Given task.
Everything in the listing except the pictures should be written out exactly.

Information shown.
>> begin
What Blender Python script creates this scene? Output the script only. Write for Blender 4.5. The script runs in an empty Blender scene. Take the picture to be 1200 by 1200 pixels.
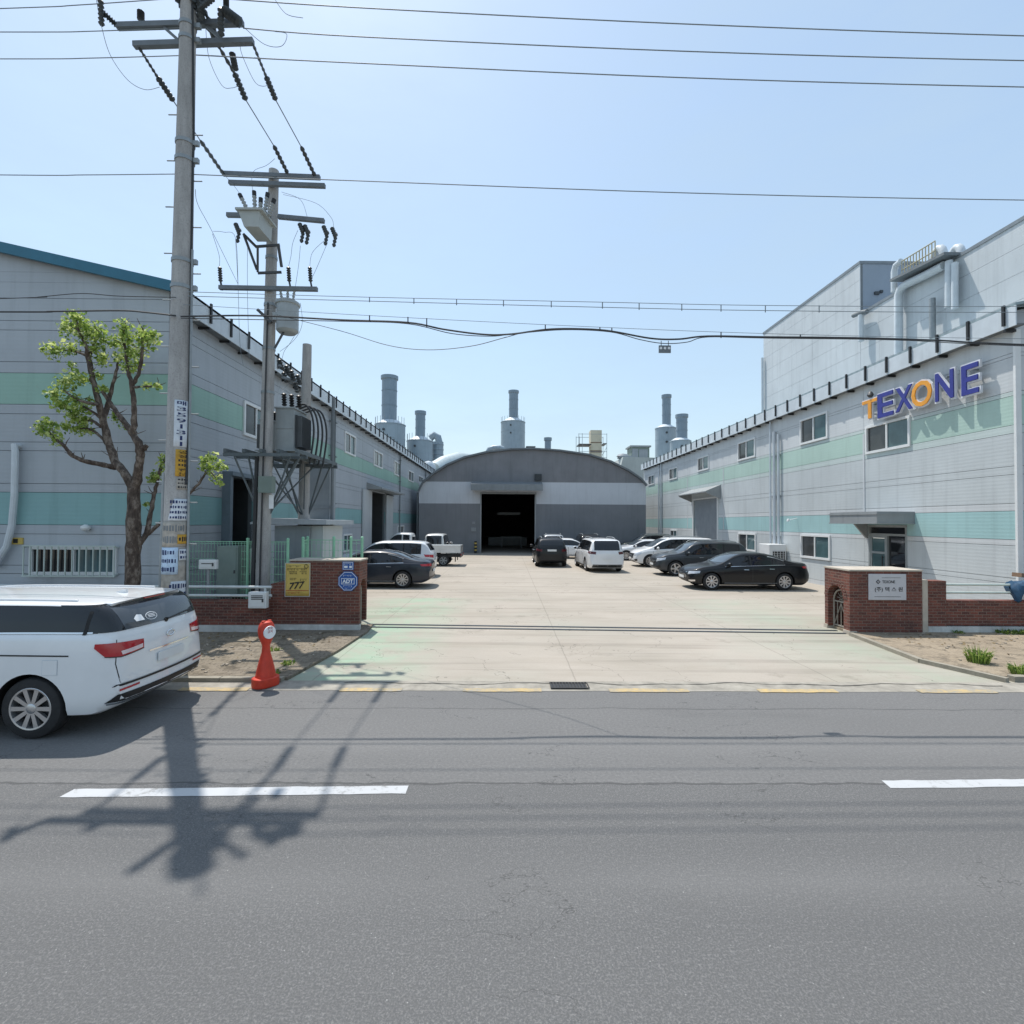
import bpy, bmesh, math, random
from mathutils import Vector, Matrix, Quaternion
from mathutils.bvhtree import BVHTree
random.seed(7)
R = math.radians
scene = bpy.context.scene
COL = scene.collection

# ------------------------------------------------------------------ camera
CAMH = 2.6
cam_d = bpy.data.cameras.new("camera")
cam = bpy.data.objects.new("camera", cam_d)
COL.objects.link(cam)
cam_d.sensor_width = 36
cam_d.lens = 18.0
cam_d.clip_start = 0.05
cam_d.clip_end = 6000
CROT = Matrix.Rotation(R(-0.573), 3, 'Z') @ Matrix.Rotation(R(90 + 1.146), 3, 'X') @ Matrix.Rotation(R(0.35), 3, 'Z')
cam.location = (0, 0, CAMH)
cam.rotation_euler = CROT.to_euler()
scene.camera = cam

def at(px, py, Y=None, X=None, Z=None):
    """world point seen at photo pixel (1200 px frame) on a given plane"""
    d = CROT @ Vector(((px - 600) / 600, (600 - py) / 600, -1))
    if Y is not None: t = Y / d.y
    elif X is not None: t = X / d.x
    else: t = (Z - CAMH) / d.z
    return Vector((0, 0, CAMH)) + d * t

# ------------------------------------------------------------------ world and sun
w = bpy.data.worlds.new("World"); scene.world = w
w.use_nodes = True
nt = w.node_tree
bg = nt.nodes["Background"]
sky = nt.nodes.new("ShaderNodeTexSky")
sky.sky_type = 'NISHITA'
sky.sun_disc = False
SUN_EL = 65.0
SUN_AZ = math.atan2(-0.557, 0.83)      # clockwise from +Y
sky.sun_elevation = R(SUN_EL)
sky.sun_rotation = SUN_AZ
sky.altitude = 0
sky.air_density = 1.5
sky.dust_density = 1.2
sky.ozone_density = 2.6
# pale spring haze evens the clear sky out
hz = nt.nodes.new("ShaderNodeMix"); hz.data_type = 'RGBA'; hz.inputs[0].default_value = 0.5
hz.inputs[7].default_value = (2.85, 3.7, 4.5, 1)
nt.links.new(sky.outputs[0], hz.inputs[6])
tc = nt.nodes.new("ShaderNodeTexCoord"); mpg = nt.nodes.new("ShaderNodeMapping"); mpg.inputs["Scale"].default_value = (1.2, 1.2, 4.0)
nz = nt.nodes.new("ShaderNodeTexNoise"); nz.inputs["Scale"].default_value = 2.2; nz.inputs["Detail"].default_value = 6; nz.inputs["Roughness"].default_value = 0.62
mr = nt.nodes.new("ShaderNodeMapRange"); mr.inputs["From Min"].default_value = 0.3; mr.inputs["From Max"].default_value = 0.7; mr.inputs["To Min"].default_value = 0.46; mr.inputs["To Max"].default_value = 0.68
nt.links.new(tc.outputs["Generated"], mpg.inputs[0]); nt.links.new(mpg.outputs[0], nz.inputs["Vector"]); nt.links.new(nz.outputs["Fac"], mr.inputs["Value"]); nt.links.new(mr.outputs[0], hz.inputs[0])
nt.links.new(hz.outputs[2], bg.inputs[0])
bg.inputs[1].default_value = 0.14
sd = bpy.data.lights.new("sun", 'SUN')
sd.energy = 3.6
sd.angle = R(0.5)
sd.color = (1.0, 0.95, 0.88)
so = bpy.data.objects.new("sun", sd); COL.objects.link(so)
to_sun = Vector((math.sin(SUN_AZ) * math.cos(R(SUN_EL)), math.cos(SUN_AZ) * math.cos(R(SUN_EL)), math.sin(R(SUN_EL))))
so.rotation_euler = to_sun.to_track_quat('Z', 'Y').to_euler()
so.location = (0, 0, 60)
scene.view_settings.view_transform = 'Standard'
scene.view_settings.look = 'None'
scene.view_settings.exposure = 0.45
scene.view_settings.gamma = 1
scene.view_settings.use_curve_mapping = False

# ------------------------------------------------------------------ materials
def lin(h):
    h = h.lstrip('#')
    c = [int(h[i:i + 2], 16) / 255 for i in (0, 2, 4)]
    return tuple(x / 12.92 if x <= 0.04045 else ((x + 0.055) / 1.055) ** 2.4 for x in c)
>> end
Solution to this problem.
What Blender Python script creates this scene? Output the script only. Write for Blender 4.5. The script runs in an empty Blender scene. Take the picture to be 1200 by 1200 pixels.
import bpy, bmesh, math, random
from mathutils import Vector, Matrix, Quaternion
from mathutils.bvhtree import BVHTree
random.seed(7)
R = math.radians
scene = bpy.context.scene
COL = scene.collection

# ------------------------------------------------------------------ camera
CAMH = 2.6
cam_d = bpy.data.cameras.new("camera")
cam = bpy.data.objects.new("camera", cam_d)
COL.objects.link(cam)
cam_d.sensor_width = 36
cam_d.lens = 18.0
cam_d.clip_start = 0.05
cam_d.clip_end = 6000
CROT = Matrix.Rotation(R(-0.573), 3, 'Z') @ Matrix.Rotation(R(90 + 1.146), 3, 'X') @ Matrix.Rotation(R(0.35), 3, 'Z')
cam.location = (0, 0, CAMH)
cam.rotation_euler = CROT.to_euler()
scene.camera = cam

def at(px, py, Y=None, X=None, Z=None):
    """world point seen at photo pixel (1200 px frame) on a given plane"""
    d = CROT @ Vector(((px - 600) / 600, (600 - py) / 600, -1))
    if Y is not None: t = Y / d.y
    elif X is not None: t = X / d.x
    else: t = (Z - CAMH) / d.z
    return Vector((0, 0, CAMH)) + d * t

# ------------------------------------------------------------------ world and sun
w = bpy.data.worlds.new("World"); scene.world = w
w.use_nodes = True
nt = w.node_tree
bg = nt.nodes["Background"]
sky = nt.nodes.new("ShaderNodeTexSky")
sky.sky_type = 'NISHITA'
sky.sun_disc = False
SUN_EL = 65.0
SUN_AZ = math.atan2(-0.557, 0.83)      # clockwise from +Y
sky.sun_elevation = R(SUN_EL)
sky.sun_rotation = SUN_AZ
sky.altitude = 0
sky.air_density = 1.5
sky.dust_density = 1.2
sky.ozone_density = 2.6
# pale spring haze evens the clear sky out
hz = nt.nodes.new("ShaderNodeMix"); hz.data_type = 'RGBA'; hz.inputs[0].default_value = 0.5
hz.inputs[7].default_value = (2.85, 3.7, 4.5, 1)
nt.links.new(sky.outputs[0], hz.inputs[6])
tc = nt.nodes.new("ShaderNodeTexCoord"); mpg = nt.nodes.new("ShaderNodeMapping"); mpg.inputs["Scale"].default_value = (1.2, 1.2, 4.0)
nz = nt.nodes.new("ShaderNodeTexNoise"); nz.inputs["Scale"].default_value = 2.2; nz.inputs["Detail"].default_value = 6; nz.inputs["Roughness"].default_value = 0.62
mr = nt.nodes.new("ShaderNodeMapRange"); mr.inputs["From Min"].default_value = 0.3; mr.inputs["From Max"].default_value = 0.7; mr.inputs["To Min"].default_value = 0.46; mr.inputs["To Max"].default_value = 0.68
nt.links.new(tc.outputs["Generated"], mpg.inputs[0]); nt.links.new(mpg.outputs[0], nz.inputs["Vector"]); nt.links.new(nz.outputs["Fac"], mr.inputs["Value"]); nt.links.new(mr.outputs[0], hz.inputs[0])
nt.links.new(hz.outputs[2], bg.inputs[0])
bg.inputs[1].default_value = 0.14
sd = bpy.data.lights.new("sun", 'SUN')
sd.energy = 3.6
sd.angle = R(0.5)
sd.color = (1.0, 0.95, 0.88)
so = bpy.data.objects.new("sun", sd); COL.objects.link(so)
to_sun = Vector((math.sin(SUN_AZ) * math.cos(R(SUN_EL)), math.cos(SUN_AZ) * math.cos(R(SUN_EL)), math.sin(R(SUN_EL))))
so.rotation_euler = to_sun.to_track_quat('Z', 'Y').to_euler()
so.location = (0, 0, 60)
scene.view_settings.view_transform = 'Standard'
scene.view_settings.look = 'None'
scene.view_settings.exposure = 0.45
scene.view_settings.gamma = 1
scene.view_settings.use_curve_mapping = False

# ------------------------------------------------------------------ materials
def lin(h):
    h = h.lstrip('#')
    c = [int(h[i:i + 2], 16) / 255 for i in (0, 2, 4)]
    return tuple(x / 12.92 if x <= 0.04045 else ((x + 0.055) / 1.055) ** 2.4 for x in c)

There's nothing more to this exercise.